UofG students shortlisted in satellite design competition

Published: 11 February 2022

A team of University of Glasgow students have been shortlisted for the UK Government’s Nanosat Design Competition, competing for a share of the £600,000 Challenge Fund.

A team of University of Glasgow students have been shortlisted for the UK Government’s Nanosat Design Competition, competing for a share of the £600,000 Challenge Fund.
Students from the GU Orbit society are one of five from across the UK competing in the challenge, which tasks aspiring space scientists to design a small satellite for launch from the UK to help build solutions to climate change.
GU Orbit’s OirthirSAT team, drawn from students in the James Watt School of Engineering, the School of Computing Science, and the School of Geographical and Earth Sciences, have proposed a satellite to analyse shorelines and coastal vegetation. This will help scientists and policymakers understand the impact of climate change on coastal regions.
Space and satellite technology play a key role in understanding and tackling climate change, as half of the 56 types of data needed to accurately monitor and model changes can only be measured from space.
More than 40 teams from across the UK and aged between 16 and 37 submitted detailed applications. Many had little or no previous experience of designing small satellites before entering the competition, which aims to encourage more young people to consider a career in the UK’s thriving space sector.
Five teams have now been selected to progress to the next phase of the competition, which includes a four-month mentoring programme with space industry experts, ahead of final judging in May.
On offer is a share of £600,000 to turn these designs into a functioning satellite which could be launched from a UK spaceport as soon as next year.
Joe Gibbs, one of the leads of the OirthirSAT team, said: “We’re thrilled to have been shortlisted for the Nanosat Design Competition. We believe we have a great proposal for how nanosatellites could be used to monitor the effects of climate change on coastal regions around the world, and we’re looking forward to moving on to the next stage of the competition.”
Dr Kevin Worrall of the University’s James Watt School of Engineering is helping to mentor the team as they progress through the competition.
Dr Worrall said: “It’s fantastic to see the team gain this level of recognition from the judges. They’ve been working hard to come up with a very practical proposal which could have a real impact on how we monitor climate change from space. They have a great chance now to scoop the prize and I’m pleased to be able to offer my support as we approach the final decision in May.”
The members of the OirthirSAT team are:

  • Joe Gibbs, PhD, Aerospace Sciences
  • Diego Hidalgo De Las Heras, MEng Aeronautical Engineering
  • Georgios Tita, MEng Electronics and Electrical Engineering
  • Freya Muir, PhD in Geographical and Earth Science (Coastal Modelling)
  • Theodoros Serghiou, MEng Electronics and Electrical Engineering
  • Ignacio Serrano Martín-Sacristán, BEng Aerospace Engineering
  • Gregor MacAskill, MEng Aeronautical Engineering
  • Ozgur Civan Dogan, Computing Science
  • Nektarios Chari, MEng Mechanical Engineering
  • Natalia Ibagon, MSc Robotics and AI

A picture of the members of the GU Orbit teamUK Government Minister for Scotland Iain Stewart said: “It’s inspiring to see a new generation of scientists exploring how satellites can be used to help tackle climate change. I’m particularly pleased to see students from the University of Glasgow among the competition finalists, and I wish them the very best of luck.”

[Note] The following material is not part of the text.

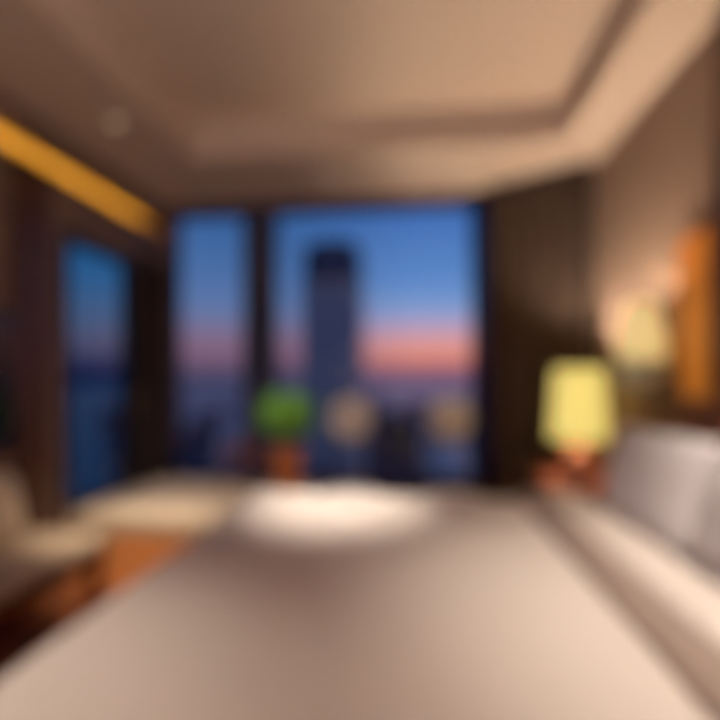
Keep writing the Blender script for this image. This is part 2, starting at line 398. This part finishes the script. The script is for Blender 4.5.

The UK Government is determined to secure the UK’s role as a global leader in the space sector and Scotland is a key part of this ambition, with the UK’s first vertical satellite launches set to take off from Shetland later this year.
Transport Minister Trudy Harrison said: “With satellite launches due to start from British soil this year, it’s great to see our young people coming up with brilliant and innovative uses for nanosats in our important battle against climate change.
“From wind turbines to coastal vegetation, the shortlisted ideas display a wealth of ingenuity and original thinking which I commend.
“As we stand on the cusp of a new commercial space age, this type of technology will help create new, high-skilled jobs and bring economic benefits to communities right across the UK, helping us to level up and inspire the next generation of space experts.”
Ian Annett, Deputy CEO of the UK Space Agency said: “These five teams stood out in a competitive field and should be incredibly proud of making it through to the next round of the competition with their climate satellite designs.
From this year, we’ll have the ability to launch small satellites from the UK which opens up huge opportunities to inspire the next generation, create hundreds of new jobs and support research in important areas such as climate science.
As set out in the National Space Strategy, the UK is set to become the first country in Europe to host small satellite launches in 2022, building on the UK’s leading small satellite industry and creating high skilled jobs across the country. This will also help UK scientists use space technology to help tackle global challenges, including climate change.